Tuesday, October 23, 2007

Keeping Your Eyes Open

When I was not much younger, I thought of the world as being divided between interesting people and not-interesting people. And I spent most of my time trying to make sure I was interesting.

How do you do that?

If you are young and shallow, like I was (now I am no longer young but still quite shallow), you start externally. You study the ways interesting people dress and try to adopt their styles. Unfortunately, I was never bold enough -- unlike my little sister -- to completely give myself to dressing like an interesting person. "My hair won't do anything interesting," I would say. Or, "Who can afford to dress like that?"

In the latter, I was correct. I could not afford to dress like that, but it had nothing to do with money. This from a person who, everytime he wore shorts to school in junior high, was absolutely convinced that the entire school had chosen that day to not wear shorts as part of a school-wide conspiratorial practical joke, played on me.

To go from that to, say, wearing Chuck Taylors in 1981, would have been unthinkable. I did have earrings for awhile, but that was in 1985, and by then it was very acceptable to have earrings. But I kept getting them caught on my fraternity sweatshirt, so I got rid of them.

It was about that time that I decided, well, maybe I'm just not the kind of guy who can appear interesting. I don't have the guts. So I should begin a campaign where I go on and on about how it's what's INSIDE your head that makes you interesting.

Seventeen years later, I think I finally believe that. Whew.

I was talking about this with my neighbor, the poet with the 40-inch vertical, the other day. Now that I have a job, I am sympatico with the ills of the working man. Oh yes, I feel the poet's pain -- the waking up early, riding BART to work. The endless stream of people, rushing toward what? Toward jobs that make the world a better place? No! They are just killing time, waiting to die.

Right?

Oops! I forgot that I'm 42, not 24.

Regardless, the poet and I stole a moment of calm at 8:30 in the morning in front of our overpriced homes. We'd just teamed up to catch a wayward Shack, who decided that, rather than follow me up the front stairs post-walk, he'd pause, look at me as if I were crazy for assuming that he'd leashlessly follow me up the stairs even though he'd done it the previous 100 times I'd walked him, then slowly back down the stairs, look at me again, and dash down the street.

It took me, the poet, and the new girl down the street to catch him. Finally, we cornered him under a car and I grabbed him by the back leg. Bad dog!

Satisfied with a job well done, the poet and I paused to reflect on our lives. The poet is, if anything, even more tortured than me, though he does a much better job of keeping it to himself. By many standards he is a success.

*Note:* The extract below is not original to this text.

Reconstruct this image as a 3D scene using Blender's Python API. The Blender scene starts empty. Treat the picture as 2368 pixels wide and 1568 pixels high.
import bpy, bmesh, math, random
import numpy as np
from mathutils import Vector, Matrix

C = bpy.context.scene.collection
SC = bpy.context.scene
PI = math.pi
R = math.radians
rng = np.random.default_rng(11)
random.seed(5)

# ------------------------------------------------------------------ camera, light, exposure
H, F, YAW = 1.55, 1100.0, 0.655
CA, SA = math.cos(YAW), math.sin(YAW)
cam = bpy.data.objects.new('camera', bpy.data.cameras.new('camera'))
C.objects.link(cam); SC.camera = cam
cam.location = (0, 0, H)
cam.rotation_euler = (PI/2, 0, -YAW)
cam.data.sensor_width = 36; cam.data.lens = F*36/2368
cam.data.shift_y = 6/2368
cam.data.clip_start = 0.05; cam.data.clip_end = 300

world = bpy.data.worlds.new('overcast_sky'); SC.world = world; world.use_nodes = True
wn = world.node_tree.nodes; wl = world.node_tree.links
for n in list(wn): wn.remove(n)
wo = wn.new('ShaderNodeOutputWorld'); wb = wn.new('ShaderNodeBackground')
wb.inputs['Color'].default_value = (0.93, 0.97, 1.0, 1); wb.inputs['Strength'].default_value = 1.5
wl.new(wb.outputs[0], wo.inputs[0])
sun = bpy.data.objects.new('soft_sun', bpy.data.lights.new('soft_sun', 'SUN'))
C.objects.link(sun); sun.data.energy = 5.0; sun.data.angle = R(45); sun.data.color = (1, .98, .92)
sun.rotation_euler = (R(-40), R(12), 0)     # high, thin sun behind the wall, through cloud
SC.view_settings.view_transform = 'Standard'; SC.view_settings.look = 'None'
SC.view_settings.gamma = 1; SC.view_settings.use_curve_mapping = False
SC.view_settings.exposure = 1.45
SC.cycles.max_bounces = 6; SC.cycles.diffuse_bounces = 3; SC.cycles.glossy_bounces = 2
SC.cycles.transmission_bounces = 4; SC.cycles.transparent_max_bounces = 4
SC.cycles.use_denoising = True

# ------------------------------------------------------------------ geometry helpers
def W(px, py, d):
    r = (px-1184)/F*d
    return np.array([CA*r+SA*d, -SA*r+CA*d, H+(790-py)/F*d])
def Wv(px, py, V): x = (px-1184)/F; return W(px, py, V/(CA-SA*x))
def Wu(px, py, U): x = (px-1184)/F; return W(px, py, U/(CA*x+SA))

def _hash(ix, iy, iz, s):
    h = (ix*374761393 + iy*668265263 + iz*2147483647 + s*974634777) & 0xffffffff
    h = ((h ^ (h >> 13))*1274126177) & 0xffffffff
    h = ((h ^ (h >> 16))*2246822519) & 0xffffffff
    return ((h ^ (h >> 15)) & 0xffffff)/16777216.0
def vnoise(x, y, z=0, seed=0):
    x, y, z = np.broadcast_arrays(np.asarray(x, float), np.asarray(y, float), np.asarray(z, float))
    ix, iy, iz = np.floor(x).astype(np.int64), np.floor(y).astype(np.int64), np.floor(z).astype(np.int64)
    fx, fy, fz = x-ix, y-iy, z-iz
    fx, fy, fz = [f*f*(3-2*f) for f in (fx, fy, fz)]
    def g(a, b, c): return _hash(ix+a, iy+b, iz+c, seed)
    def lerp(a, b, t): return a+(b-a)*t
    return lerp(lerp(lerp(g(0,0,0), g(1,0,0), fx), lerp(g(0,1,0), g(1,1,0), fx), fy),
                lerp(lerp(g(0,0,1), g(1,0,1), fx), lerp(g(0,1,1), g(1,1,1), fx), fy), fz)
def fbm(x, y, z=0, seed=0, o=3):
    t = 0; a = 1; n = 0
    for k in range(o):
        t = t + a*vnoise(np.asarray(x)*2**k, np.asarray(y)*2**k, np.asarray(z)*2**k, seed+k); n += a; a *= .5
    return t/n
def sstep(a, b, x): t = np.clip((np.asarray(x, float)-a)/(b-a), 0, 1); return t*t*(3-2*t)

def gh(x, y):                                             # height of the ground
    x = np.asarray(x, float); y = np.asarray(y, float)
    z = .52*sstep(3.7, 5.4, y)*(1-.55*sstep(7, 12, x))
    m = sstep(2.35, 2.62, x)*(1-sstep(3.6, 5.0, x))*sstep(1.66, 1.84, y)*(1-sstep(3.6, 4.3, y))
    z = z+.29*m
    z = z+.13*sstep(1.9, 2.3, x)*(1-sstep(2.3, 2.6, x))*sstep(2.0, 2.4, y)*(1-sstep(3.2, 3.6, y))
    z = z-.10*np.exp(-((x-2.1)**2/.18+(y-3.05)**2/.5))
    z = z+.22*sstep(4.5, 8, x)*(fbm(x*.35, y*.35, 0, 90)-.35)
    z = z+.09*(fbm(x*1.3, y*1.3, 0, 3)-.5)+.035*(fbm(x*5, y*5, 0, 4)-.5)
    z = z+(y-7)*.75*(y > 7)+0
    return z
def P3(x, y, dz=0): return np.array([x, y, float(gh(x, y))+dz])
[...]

He has a well-paying job, owns his own home, has about 2.4% body fat, and a nice girlfriend. But he, too sometimes wonders what it's all about.

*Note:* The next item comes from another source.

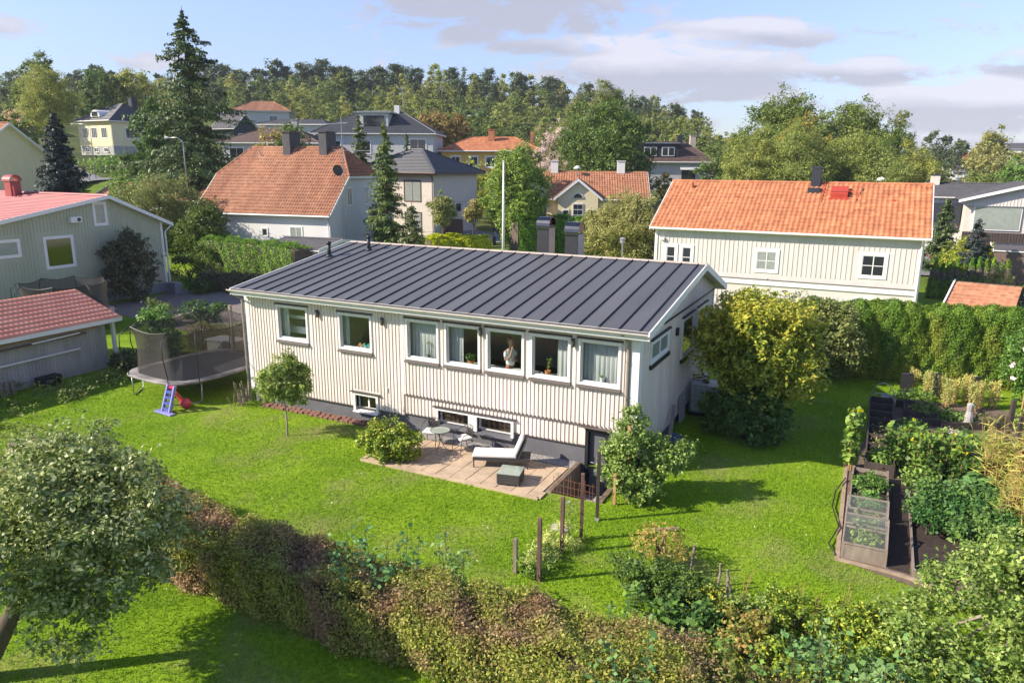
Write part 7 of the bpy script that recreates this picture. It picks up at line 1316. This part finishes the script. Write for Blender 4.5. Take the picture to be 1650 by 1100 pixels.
# thuja row at the white house
th2 = None
for i in range(11):
    q = (24.6+.42*i, 37.0+.16*i)
    if th2 is None: th2 = thuja('thuja', 'small pointed bright green thuja in the row behind the white house', *q, .85, 2.5, 3600, 'thujab', .12, 'small pointed thujas behind the white house', pointy=.7)
    else: dup(th2, (*q, gz(*q)), i, (1, 1, rng.uniform(.85, 1.15)))
hedgerow('green_hedge', 'bright green hedge behind the ridge and the barrel chimneys', [tuple(at(828, 400, 62))[:2], tuple(at(905, 400, 64))[:2], tuple(at(1052, 400, 58))[:2]], 1.8, 3.2, 36000, .17, 'thujab', rough=.22, asp=.4)
hedgerow('yellow_hedge', 'low hedge with golden yellow tops below the beige house', [tuple(at(690, 375, 60))[:2], tuple(at(786, 375, 62))[:2]], 1.6, 1.5, 9000, .16, 'yel', rough=.18); hedgerow('dark_hedge', 'clipped dark green hedge block right of the white gable', [tuple(at(655, 385, 54))[:2], tuple(at(698, 385, 55))[:2]], 1.6, 1.7, 6000, .12, 'oak', rough=.08); hedgerow('brown_hedge', 'brown lower hedge below the golden yellow one', [tuple(at(700, 388, 56))[:2], tuple(at(785, 388, 58))[:2]], 1.2, 1.2, 5000, .12, 'purple', rough=.1)
leafbed('rough_grass', 'green slope of rough grass below the pale yellow villa', 'grass', [(-84,58,gz(-84,58)+.4,9,5,1.2), (-72,58,gz(-72,58)+.4,8,4,1.0)], 900, 9, .5, .35, 'bushg', kind='stuff')
# wooded ridge: prototypes copied as individual trees
def proto(kind, sd):
    rr = np.random.default_rng(sd); h = 16.; t = thing('x', 'x', 'tree', (0, 0, -500)); mb = MB()
    if kind == 'pine':
        bl = [(rr.normal()*.8, rr.normal()*.8, h*f, 2.6*(1.15-f*.5), 2.6*(1.15-f*.5), 1.6) for f in (.3, .42, .54, .66, .76, .86, .93)]; mb.tube([(0,0,-1),(.2,0,h*.5),(0,0,h*.92)], [.28,.2,.06], 7); limbs(mb, (0,0,h*.4), (0,0,h*.9), .09, bl, 7); c = ('pine', 460, 12, .5, .6, .55)
    elif kind == 'spruce':
        bl = [(0, 0, h*f, 3.1*(1.04-f), 3.1*(1.04-f), .9) for f in (.2,.3,.4,.5,.6,.7,.8,.88,.95)]; mb.tube([(0,0,-1),(0,0,h)], [.25,.03], 6); c = ('spruce', 420, 12, .3, .5, .5)
    elif kind == 'birch':
        bl = [(rr.normal()*.9, rr.normal()*.9, h*f, 3.4*(1.05-f*.6), 3.4*(1.05-f*.6), 2.2) for f in (.15,.3,.45,.6,.72,.85)]; mb.tube([(0,0,-1),(0,0,h*.9)], [.2,.04], 6); c = ('willow', 420, 12, .45, .55, .5)
    else:
        bl = [(rr.normal()*1.3, rr.normal()*1.3, h*f, 4.2*(1.1-f*.5), 4.2*(1.1-f*.5), 2.4) for f in (.12,.25,.4,.55,.7,.82)]; mb.tube([(0,0,-1),(0,0,h*.8)], [.25,.06], 6); c = ('fgreen', 460, 12, .45, .55, .6)
    mb.build('trunk', G['barkp'] if kind in ('pine', 'birch') else G['bark'], t); crown('crown', bl, c[1], c[2], c[3], c[4], LM[c[0]], t, asp=c[5], shell=.4, rg=rr); return t
PR = {'pine': [proto('pine', 1), proto('pine', 2)], 'spruce': [proto('spruce', 3)], 'birch': [proto('birch', 4), proto('birch', 5)], 'broad': [proto('broad', 6), proto('broad', 7)]}
NM = {'pine': ('pine_tree', 'dark flat topped pine on the wooded ridge behind the houses'), 'spruce': ('spruce_tree', 'pointed dark spruce on the wooded ridge behind the houses'), 'birch': ('birch_tree', 'pale olive birch on the wooded ridge behind the houses'), 'broad': ('broadleaf_tree', 'rounded green leafy tree on the wooded ridge behind the houses')}
used = {}
def skyline(u): return float(np.interp(u, [-80, 0, 60, 130, 230, 300, 350, 450, 520, 600, 690, 760, 860, 930, 1000, 1060, 1120, 1150, 1165], [115, 110, 130, 108, 118, 115, 108, 104, 100, 108, 106, 112, 125, 133, 150, 158, 175, 193, 215]))
def place(kind, u, v, tt, k=0):
    q = at(u, v, tt); g_ = gz(q.x, q.y); h = q.z-g_; src = PR[kind][k % len(PR[kind])]
    if h < 3: return
    s = min(h, 26)/16.; 
    if h > 26: g_ = q.z-26
    key = id(src); o_ = src if key not in used else dup(src); used[key] = 1
    o_.name = NM[kind][0]; o_['label'] = NM[kind][1]; o_['group'] = 'trees on the wooded ridge'; o_.location = (q.x, q.y, g_); ws = s*rng.uniform(.95, 1.3); o_.scale = (ws, ws, s); o_.rotation_euler = (0, 0, rng.uniform(0, 6.28))
rr = random.Random(21)
for row, (tt, dv, st, ks) in enumerate(((268, 0, 15, ['pine','pine','pine','spruce','pine','birch']), (240, 16, 15, ['birch','pine','broad','birch','broad','pine']), (212, 34, 17, ['broad','birch','broad','pine','broad','birch']), (186, 54, 21, ['broad','birch','broad','birch']), (165, 74, 26, ['broad','birch','broad','birch']))):
    u = -60+row*7
    while u < 1165-row*28:
        if row < 3 or not (330 < u < 480) and not (row == 4 and 480 < u < 700) and not (100 < u < 225): place(rr.choice(ks), u+rr.uniform(-6, 6), skyline(u)+dv+rr.uniform(-7, 11), tt+rr.uniform(-10, 10), rr.randint(0, 1))
        u += st*rr.uniform(.75, 1.3)
rr3 = random.Random(8)
for u in range(960, 1190, 15): place(rr3.choice(['broad', 'birch', 'pine', 'broad']), u, max(skyline(u)+12, 186 if u < 1140 else 208)+rr3.uniform(-5, 6), 185+rr3.uniform(-12, 12), rr3.randint(0, 1))
for u in range(1000, 1200, 16): place(rr3.choice(['broad', 'birch']), u, 214+rr3.uniform(-5, 8), 150+rr3.uniform(-8, 8), rr3.randint(0, 1))
place('spruce', 1061, 152, 200); place('pine', 1085, 168, 210, 1)
rr2 = random.Random(4)
for u in range(1180, 1680, 22): place(rr2.choice(['pine', 'birch', 'broad']), u+rr2.uniform(-6, 6), 244+rr2.uniform(-4, 8), 260+rr2.uniform(-20, 20), rr2.randint(0, 1))
for k_ in PR.values():
    for o_ in k_:
        if id(o_) not in used:
            for c_ in kids(o_): bpy.data.objects.remove(c_)
            bpy.data.objects.remove(o_)
hv, ht, hp, ho = newmat('haze'); ht.nodes.remove(hp); pv = ht.nodes.new('ShaderNodeVolumePrincipled'); pv.inputs['Density'].default_value = .0002; pv.inputs['Color'].default_value = (.86, .91, 1, 1); ht.links.new(pv.outputs[0], ho.inputs['Volume'])
zlo = float(Z.min())-2; hb = MB().box(-3200, 2700, -2200, 4200, zlo, 75).build('haze', hv); tag(hb, 'thin pale summer haze over the whole suburb', 'haze', kind='stuff')
print('objects', len(bpy.data.objects), 'polys', sum(len(o.data.polygons) for o in bpy.data.objects if o.type == 'MESH'))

"If you'd told me this was what 40 looks like, I'd have said you were crazy," he told me.

"Yeah. Remember the whole 'no way, man, I'm never going to get some job and waste my life!' thing?" I said.

He chuckled. "Yeah." The poet once taught at Seattle University, at precisely the same time I was a graduate student there. Different departments. He was English, I was, oddly enough, not English but Education. "I get up every morning, drive to work, come back twelve hours later," he said. "All I'm missing is the suburbs."

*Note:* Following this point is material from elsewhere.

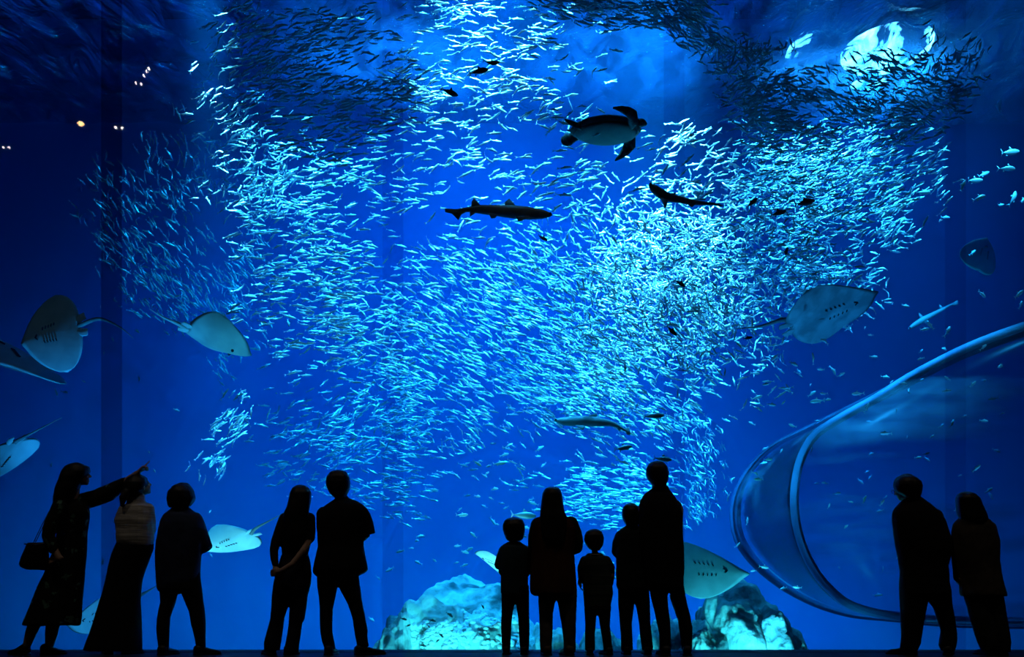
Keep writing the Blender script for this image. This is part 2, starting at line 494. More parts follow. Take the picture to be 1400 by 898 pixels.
# blobs: px centre, radii, tilt of ellipse, count, depth range, heading (deg, up = +), spread, length
SCHOOL = [
    # cx, cy, rx, ry, rot, n, y0, y1, ang, spread, L
    (900, 400, 130, 110, 0, 760, 12.6, 14.2, -50, 40, .155),
    (850, 330, 130, 90, 0, 230, 12.8, 14.4, -20, 50, .155),
    (760, 420, 130, 80, -10, 380, 12.8, 14.5, -28, 14, .160),
    (700, 500, 190, 90, -8, 560, 13.2, 15.5, -24, 12, .165),
    (850, 530, 130, 70, 10, 380, 13.2, 15.5, -26, 12, .165),
    (620, 400, 90, 80, 0, 160, 13.2, 15.5, -20, 16, .16),
    (980, 440, 110, 90, 0, 430, 12.8, 14.6, -60, 45, .15),
    (1000, 330, 130, 100, 0, 500, 12.8, 14.6, 10, 40, .15),
    (1110, 300, 130, 110, 0, 560, 12.8, 14.8, 5, 28, .145),
    (1110, 390, 110, 60, -10, 260, 13.0, 15.0, 5, 40, .145),
    (1180, 230, 120, 70, 15, 430, 12.8, 14.8, 22, 14, .145),
    (1080, 210, 120, 60, 0, 260, 12.8, 14.8, 8, 20, .145),
    (1245, 275, 50, 60, -30, 70, 13.0, 14.8, 42, 10, .15),
    (900, 220, 110, 60, 0, 110, 12.4, 13.6, 18, 20, .165),
    (700, 250, 130, 60, 0, 90, 12.2, 13.4, 15, 20, .17),
    (640, 120, 140, 100, 0, 170, 12.0, 13.2, 3, 18, .165),
    (760, 120, 100, 110, 0, 70, 12.0, 13.2, 5, 25, .165),
    (650, 30, 200, 40, 0, 110, 12.2, 13.6, 3, 12, .16),
    (540, 210, 80, 90, 0, 90, 12.6, 14, 5, 15, .16),
    (420, 300, 110, 110, 0, 300, 12.8, 14.6, 8, 18, .16),
    (350, 220, 90, 90, 20, 190, 12.8, 14.6, 30, 30, .15),
    (300, 130, 55, 90, 20, 70, 12.8, 14.6, 35, 25, .15),
    (430, 400, 90, 80, 0, 170, 12.6, 14.2, 3, 12, .17),
    (480, 470, 110, 60, 0, 110, 13.0, 15.0, 5, 22, .165),
    (530, 420, 70, 120, 0, 110, 13.6, 15.6, 0, 30, .15),
    (490, 560, 120, 70, 15, 190, 14.6, 17.0, 22, 20, .17),
    (460, 620, 110, 60, 10, 160, 15.2, 17.6, 12, 22, .17),
    (540, 640, 60, 80, 15, 130, 14.4, 16.6, -8, 12, .17),
    (560, 560, 60, 60, 0, 90, 14.4, 16.6, -10, 25, .16),
    (315, 585, 38, 26, 25, 34, 13.6, 14.4, 42, 16, .17),
    (290, 630, 40, 30, 50, 22, 13.6, 14.6, 50, 30, .15),
    (320, 560, 30, 25, 30, 12, 13, 14, 40, 30, .15),
    (230, 370, 110, 80, -30, 260, 17.2, 19.8, -55, 16, .19),
    (190, 280, 90, 90, 0, 130, 17.2, 19.8, -60, 20, .18),
    (320, 400, 70, 90, 0, 130, 17.2, 19.8, -50, 18, .18),
    (260, 220, 60, 80, 0, 60, 14, 16, -80, 20, .17),
    (830, 680, 70, 45, 0, 190, 15.0, 17.2, -6, 9, .18),
    (900, 650, 60, 45, 0, 80, 15.0, 17.2, -20, 15, .17),
    (960, 640, 42, 80, 0, 190, 15.0, 17.5, -68, 22, .12),
    (930, 580, 70, 40, 0, 70, 14.5, 16.5, -35, 25, .15),
    (640, 610, 90, 50, 0, 60, 13.5, 16, -25, 25, .15),
    # fish high against the light surface, in front of the floodlights
    (420, 70, 110, 60, 15, 230, 11.25, 11.9, 14, 9, .150),
    (340, 60, 60, 60, 30, 90, 11.4, 12.2, 32, 12, .145),
    (450, 160, 90, 60, 0, 170, 11.25, 11.9, 10, 10, .150),
    (520, 130, 70, 60, 0, 60, 11.25, 11.9, 5, 10, .150),
    (830, 16, 110, 22, -4, 190, 11.3, 12.0, -8, 9, .145),
    (950, 40, 80, 30, -30, 170, 11.3, 12.0, -36, 12, .145),
    (930, 10, 60, 20, 0, 60, 11.3, 12.0, -18, 12, .145),
    (1010, 75, 60, 30, 0, 120, 11.4, 12.0, 45, 60, .145),
    (1040, 130, 60, 40, 0, 210, 11.4, 12.0, 15, 25, .140),
    (1080, 180, 80, 30, -10, 150, 11.4, 12.0, 0, 18, .140),
    (1160, 130, 70, 40, -10, 150, 11.4, 12.2, -22, 18, .140),
    (1240, 130, 80, 45, 10, 210, 11.4, 12.2, -12, 22, .138),
    (1200, 90, 50, 25, 0, 46, 11.4, 12.0, -32, 18, .150),
    (1310, 90, 50, 45, 20, 70, 11.6, 12.4, 60, 25, .14),
    (1250, 170, 60, 25, 15, 90, 11.8, 12.6, 15, 16, .14),
]


def instanced_verts(insts, temps):
    vs, fs, n = [], [], 0
    for (loc, M, L, k) in insts:
        v, f = temps[k]
        vv = (v * L) @ np.array(M).T + np.array(loc)
        vs.append(vv)
        fs += [tuple(i + n for i in t) for t in f]
        n += len(v)
    return np.concatenate(vs), fs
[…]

"And from where I sit, the suburbs don't sound all that bad," I said.

The point is not that we are two typical guys entering middle age, full of disappointment and regret. We're not. The point is that the poet is a guy who goes to work, wears the latest non-risky fashions and plays (or used to play, until he ripped up his knee for the umpteenth time, thus reducing his vetical to something like 35 inches, still higher than most people can jump even while wearing spring-loaded shoes) plenty of basketball. And yet, if you had a few minutes to engage the guy in conversation, or even to look at his life (or at his books, which I did once while the Jawa was watering his plants), you'd come to find that the poet is an interesting person.

And you might find out, under further review, that far more than half of the people in the world are interesting, and most of them just look like regular schmoes as they walk from place to place.

I have this argument with the Ex-Mormon New Yorker all the time. She is unimpressed by the unimpressive, while I'm obsessed with the unimpressive. She has set parameters not on whom she will talk to, but on whom she will think about. In a way, I sort of admire her ability to use her time only for things she finds worthy. I mean, I've spent literally hours wondering about the guy standing next to me waiting for the crosswalk light to change, and generally find that my conclusions about this person -- while fascinating to me -- are usually of no interest to anyone else and in fact it is generally considered weird and rude to pay such close attention to perfect strangers.

Maybe I'm easily impressed. Maybe I've listened to way too many country music. Maybe I'm just really, really naive.

Whatever. I've got to say that, having spent so much of my life thinking that people were uninteresting, I'm pretty proud to now consider them all interesting. If that's because I'm gullible or naive, I'll cop to it.